-------- Stored data --------
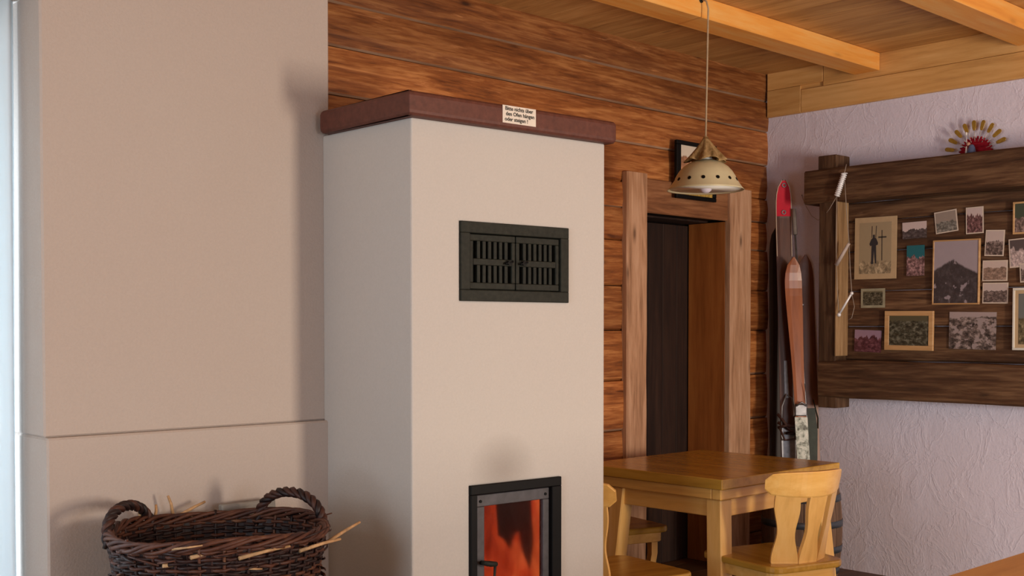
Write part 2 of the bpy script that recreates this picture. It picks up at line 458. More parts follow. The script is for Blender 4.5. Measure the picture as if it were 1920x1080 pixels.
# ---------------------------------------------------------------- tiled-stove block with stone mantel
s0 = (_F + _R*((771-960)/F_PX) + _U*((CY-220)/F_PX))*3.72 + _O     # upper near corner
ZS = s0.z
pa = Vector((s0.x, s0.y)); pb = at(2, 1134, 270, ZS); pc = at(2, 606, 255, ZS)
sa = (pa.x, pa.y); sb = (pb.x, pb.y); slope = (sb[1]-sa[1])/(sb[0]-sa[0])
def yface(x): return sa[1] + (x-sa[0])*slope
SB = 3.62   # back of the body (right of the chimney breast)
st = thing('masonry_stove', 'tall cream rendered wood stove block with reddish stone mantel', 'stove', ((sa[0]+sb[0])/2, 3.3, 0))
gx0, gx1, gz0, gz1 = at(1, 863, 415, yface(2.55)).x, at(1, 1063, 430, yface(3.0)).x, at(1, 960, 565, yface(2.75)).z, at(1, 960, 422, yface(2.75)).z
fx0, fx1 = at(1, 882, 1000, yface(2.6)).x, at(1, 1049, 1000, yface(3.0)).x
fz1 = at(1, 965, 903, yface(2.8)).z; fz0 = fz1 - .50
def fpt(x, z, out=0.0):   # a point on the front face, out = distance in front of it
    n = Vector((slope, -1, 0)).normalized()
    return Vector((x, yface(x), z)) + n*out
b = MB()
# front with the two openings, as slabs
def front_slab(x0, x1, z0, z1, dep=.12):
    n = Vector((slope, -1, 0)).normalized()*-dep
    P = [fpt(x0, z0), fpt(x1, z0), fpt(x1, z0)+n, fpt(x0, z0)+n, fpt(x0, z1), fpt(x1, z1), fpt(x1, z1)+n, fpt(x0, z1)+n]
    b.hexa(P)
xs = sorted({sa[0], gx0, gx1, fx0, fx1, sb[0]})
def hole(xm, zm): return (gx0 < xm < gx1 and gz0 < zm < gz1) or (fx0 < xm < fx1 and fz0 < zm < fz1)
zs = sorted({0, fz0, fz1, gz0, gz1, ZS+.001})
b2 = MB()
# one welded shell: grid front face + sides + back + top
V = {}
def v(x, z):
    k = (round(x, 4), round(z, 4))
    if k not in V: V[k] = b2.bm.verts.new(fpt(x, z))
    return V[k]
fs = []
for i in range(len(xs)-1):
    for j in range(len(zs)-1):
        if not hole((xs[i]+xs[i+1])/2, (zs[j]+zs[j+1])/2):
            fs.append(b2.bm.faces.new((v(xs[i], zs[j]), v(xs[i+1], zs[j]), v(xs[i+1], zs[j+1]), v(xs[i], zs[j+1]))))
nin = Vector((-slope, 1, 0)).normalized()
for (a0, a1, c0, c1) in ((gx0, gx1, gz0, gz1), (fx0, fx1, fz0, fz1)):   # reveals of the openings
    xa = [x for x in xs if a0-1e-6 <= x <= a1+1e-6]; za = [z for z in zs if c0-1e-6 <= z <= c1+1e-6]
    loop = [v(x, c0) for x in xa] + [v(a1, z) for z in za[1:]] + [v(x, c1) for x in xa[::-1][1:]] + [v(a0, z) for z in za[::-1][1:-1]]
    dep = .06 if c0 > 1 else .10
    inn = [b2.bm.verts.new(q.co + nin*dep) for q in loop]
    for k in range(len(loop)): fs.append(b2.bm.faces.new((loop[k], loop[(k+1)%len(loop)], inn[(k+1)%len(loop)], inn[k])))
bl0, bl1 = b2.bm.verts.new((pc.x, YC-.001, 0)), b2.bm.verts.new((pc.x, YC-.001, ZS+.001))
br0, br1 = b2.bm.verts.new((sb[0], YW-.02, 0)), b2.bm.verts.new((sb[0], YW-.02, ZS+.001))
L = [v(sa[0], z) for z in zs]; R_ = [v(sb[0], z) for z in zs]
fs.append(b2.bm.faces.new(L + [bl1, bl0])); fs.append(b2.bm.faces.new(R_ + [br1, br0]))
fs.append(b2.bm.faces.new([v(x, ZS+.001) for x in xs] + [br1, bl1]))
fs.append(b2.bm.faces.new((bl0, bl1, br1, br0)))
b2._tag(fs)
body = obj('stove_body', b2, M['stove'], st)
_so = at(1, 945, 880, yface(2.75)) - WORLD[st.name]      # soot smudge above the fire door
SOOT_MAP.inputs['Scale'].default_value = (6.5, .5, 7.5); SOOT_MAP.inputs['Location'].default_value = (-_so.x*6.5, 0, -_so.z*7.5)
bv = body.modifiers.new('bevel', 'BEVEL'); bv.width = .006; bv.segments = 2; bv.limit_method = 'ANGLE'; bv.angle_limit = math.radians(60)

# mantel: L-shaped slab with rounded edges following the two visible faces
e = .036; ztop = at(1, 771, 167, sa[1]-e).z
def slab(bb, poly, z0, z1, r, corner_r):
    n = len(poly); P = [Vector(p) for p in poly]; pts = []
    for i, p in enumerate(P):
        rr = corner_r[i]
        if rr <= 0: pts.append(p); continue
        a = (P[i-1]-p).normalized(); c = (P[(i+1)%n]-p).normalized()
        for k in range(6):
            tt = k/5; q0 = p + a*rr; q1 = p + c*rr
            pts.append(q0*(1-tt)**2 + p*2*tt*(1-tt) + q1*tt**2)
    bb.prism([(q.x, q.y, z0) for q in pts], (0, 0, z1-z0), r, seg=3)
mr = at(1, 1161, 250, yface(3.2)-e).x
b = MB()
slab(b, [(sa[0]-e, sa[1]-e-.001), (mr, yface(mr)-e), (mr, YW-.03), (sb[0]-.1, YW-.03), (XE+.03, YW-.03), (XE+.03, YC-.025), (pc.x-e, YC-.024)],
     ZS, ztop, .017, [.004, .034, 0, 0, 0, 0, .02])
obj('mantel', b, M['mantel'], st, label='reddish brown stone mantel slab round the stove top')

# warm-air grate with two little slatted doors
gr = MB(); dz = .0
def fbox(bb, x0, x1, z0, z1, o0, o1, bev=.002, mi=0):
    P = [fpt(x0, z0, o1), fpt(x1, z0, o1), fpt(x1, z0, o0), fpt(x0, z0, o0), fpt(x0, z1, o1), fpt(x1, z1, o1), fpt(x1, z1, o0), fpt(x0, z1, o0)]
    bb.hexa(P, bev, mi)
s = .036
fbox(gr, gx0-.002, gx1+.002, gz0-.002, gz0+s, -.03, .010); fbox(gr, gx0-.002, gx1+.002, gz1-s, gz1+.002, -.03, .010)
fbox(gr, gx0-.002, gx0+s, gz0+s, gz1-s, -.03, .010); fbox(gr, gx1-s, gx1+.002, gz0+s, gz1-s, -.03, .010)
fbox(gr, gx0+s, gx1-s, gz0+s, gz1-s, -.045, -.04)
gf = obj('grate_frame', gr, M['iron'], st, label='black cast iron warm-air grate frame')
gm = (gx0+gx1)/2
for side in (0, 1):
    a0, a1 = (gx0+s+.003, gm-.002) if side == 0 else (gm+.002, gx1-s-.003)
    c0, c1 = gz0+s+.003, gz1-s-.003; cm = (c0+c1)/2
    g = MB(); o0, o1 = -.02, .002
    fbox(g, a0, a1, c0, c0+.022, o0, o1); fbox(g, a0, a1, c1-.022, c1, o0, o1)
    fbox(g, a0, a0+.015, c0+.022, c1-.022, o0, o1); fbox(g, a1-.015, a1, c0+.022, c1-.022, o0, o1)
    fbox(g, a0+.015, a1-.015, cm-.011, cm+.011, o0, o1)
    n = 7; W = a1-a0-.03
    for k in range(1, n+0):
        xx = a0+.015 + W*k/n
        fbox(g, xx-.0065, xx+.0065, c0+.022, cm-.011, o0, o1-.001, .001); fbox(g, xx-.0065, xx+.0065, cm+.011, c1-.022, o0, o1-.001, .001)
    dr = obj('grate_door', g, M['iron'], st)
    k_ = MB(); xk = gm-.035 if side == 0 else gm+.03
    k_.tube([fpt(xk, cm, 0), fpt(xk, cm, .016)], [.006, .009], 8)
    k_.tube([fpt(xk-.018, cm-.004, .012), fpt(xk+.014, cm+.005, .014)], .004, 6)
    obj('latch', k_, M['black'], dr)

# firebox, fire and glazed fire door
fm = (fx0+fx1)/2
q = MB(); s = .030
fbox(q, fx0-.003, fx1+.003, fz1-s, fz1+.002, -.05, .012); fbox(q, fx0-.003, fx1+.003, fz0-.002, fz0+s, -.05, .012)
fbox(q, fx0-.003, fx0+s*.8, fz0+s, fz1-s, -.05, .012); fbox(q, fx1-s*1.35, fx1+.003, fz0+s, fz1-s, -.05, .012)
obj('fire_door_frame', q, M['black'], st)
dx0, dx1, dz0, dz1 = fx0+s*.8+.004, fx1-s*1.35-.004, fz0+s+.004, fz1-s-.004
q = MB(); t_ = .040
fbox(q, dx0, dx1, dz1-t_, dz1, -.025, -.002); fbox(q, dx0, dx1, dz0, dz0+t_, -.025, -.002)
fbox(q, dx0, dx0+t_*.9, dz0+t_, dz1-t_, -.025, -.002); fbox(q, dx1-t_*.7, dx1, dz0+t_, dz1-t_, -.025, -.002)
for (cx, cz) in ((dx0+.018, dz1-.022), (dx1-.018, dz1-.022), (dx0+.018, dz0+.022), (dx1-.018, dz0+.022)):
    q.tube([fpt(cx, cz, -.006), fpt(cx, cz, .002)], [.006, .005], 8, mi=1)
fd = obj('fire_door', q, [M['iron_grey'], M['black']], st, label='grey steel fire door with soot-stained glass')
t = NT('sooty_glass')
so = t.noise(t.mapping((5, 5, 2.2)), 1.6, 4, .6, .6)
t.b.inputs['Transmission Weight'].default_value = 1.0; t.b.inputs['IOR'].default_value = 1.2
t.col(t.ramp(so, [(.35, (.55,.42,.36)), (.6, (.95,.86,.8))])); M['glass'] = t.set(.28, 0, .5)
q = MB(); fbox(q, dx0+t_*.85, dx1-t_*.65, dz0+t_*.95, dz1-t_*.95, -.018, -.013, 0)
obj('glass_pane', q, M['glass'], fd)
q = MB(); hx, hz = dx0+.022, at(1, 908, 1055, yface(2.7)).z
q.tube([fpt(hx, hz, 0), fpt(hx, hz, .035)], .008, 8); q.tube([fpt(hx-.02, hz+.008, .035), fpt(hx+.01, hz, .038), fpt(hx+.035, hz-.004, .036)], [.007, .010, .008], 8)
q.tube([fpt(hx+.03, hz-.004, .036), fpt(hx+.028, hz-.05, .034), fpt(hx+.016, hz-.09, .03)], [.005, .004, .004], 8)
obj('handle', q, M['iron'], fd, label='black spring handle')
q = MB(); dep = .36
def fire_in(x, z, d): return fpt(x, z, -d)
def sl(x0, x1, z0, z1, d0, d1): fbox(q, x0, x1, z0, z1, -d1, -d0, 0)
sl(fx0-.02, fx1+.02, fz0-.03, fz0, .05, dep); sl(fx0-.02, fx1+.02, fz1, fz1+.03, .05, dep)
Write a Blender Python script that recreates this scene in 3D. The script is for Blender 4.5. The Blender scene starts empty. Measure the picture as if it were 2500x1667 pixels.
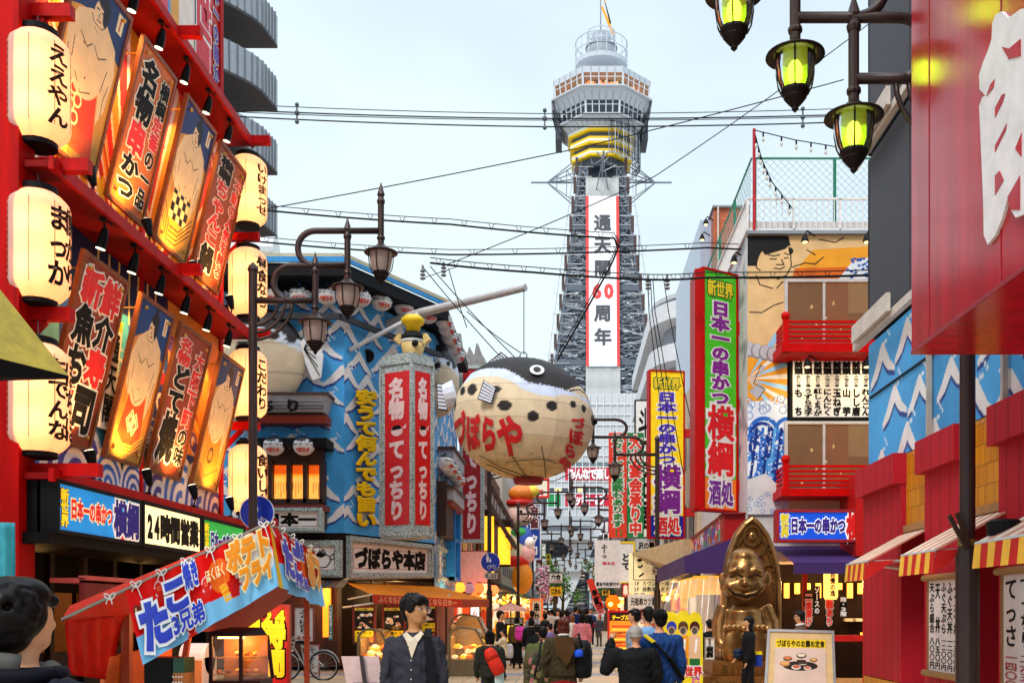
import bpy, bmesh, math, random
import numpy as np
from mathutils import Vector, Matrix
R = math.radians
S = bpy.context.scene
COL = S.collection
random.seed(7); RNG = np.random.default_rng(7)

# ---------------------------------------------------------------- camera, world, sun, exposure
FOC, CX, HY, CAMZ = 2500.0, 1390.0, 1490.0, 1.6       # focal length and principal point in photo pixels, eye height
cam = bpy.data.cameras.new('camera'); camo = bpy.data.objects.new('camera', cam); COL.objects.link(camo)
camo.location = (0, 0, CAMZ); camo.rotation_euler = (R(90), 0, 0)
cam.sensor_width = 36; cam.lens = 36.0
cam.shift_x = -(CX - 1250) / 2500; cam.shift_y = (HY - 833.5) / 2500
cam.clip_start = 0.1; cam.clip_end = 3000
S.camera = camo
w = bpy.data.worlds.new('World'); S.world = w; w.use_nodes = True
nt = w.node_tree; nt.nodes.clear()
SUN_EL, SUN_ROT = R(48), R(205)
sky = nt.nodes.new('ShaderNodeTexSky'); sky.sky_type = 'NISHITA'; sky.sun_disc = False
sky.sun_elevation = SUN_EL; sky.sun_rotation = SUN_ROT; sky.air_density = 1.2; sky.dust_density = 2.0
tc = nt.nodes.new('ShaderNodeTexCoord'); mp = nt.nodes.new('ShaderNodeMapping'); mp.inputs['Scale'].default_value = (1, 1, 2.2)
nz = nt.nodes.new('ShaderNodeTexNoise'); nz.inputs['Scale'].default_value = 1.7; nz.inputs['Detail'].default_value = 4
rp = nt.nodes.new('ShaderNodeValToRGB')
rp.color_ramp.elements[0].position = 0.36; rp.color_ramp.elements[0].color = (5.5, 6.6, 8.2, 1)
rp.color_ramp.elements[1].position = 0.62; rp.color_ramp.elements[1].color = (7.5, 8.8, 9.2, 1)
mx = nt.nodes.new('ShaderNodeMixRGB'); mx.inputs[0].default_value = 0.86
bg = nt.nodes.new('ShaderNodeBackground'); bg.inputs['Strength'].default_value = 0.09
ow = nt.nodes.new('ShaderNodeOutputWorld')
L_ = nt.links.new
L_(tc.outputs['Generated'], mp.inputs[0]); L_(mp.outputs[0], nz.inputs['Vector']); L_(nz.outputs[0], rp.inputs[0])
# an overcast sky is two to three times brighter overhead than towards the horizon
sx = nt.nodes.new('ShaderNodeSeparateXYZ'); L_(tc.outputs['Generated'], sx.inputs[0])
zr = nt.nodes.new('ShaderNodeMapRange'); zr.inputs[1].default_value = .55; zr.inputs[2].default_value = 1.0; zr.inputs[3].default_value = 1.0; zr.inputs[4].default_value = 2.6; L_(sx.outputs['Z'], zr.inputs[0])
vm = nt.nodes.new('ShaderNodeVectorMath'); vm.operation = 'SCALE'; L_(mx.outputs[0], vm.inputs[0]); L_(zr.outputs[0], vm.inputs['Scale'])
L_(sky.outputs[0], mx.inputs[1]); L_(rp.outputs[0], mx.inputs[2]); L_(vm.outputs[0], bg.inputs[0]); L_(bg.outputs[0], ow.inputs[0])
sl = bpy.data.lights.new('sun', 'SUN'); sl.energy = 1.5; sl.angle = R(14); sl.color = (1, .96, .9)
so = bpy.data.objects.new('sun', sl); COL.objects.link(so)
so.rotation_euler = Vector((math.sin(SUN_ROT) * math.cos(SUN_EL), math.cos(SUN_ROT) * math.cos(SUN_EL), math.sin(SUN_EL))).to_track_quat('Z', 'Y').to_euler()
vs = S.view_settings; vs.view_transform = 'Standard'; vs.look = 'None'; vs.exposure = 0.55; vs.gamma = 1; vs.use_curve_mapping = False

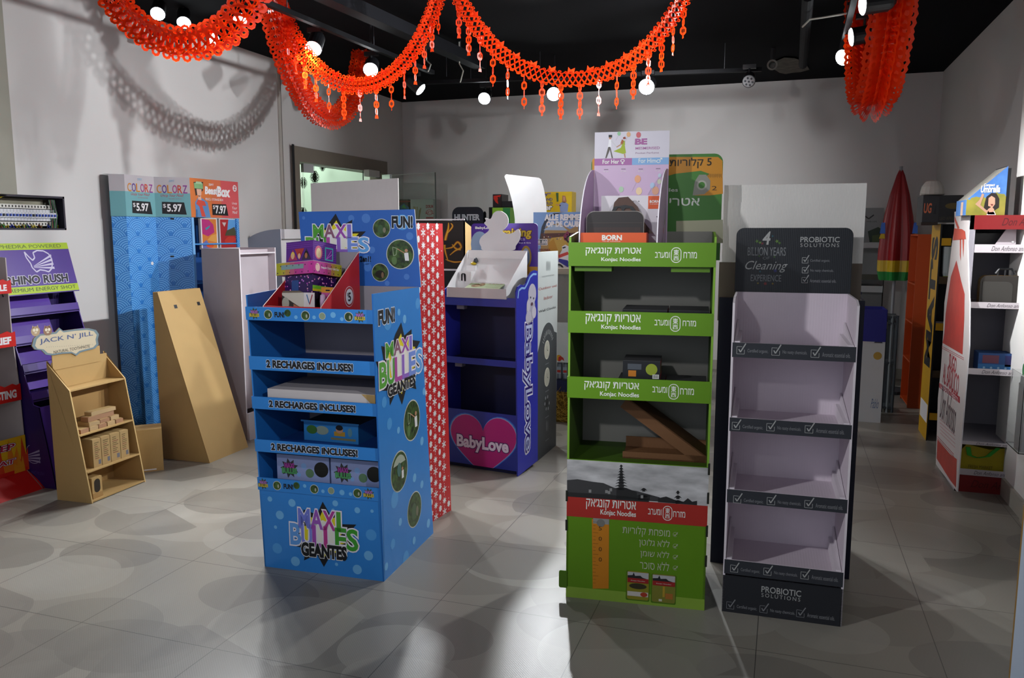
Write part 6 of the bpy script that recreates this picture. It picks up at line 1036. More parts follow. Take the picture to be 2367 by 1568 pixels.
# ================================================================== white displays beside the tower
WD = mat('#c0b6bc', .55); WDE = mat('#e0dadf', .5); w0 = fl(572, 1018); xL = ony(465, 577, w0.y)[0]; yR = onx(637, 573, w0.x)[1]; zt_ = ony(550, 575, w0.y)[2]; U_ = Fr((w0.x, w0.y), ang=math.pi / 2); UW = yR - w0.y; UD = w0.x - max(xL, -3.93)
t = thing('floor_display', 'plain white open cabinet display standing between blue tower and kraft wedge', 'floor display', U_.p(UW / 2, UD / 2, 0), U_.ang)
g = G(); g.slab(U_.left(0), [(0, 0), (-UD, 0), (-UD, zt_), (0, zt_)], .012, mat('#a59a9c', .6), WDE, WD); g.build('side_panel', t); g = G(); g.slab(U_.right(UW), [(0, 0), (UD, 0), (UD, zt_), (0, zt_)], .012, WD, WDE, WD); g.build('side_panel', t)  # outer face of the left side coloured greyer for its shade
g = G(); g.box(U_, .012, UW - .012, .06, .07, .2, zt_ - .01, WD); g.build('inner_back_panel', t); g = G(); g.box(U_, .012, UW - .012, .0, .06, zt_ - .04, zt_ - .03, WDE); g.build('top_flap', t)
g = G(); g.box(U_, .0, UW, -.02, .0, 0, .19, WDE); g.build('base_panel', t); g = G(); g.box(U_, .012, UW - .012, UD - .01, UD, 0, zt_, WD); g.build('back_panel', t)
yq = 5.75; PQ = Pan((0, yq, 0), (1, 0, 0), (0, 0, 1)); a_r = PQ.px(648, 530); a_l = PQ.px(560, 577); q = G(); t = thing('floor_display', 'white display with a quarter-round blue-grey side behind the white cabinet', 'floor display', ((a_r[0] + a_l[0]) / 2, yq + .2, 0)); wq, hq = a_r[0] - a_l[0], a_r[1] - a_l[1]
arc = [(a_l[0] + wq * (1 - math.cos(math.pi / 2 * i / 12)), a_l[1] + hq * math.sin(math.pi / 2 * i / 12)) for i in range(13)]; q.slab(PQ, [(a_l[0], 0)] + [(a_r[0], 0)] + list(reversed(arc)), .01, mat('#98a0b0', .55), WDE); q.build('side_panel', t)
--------
Stated exercise: Copy all lines from the material that contain "scene".

Output of the exercise:
Write a Blender Python script that recreates this scene in 3D. The script is for Blender 4.5. The Blender scene starts empty. Measure the picture as if it were 2500x1667 pixels.
S = bpy.context.scene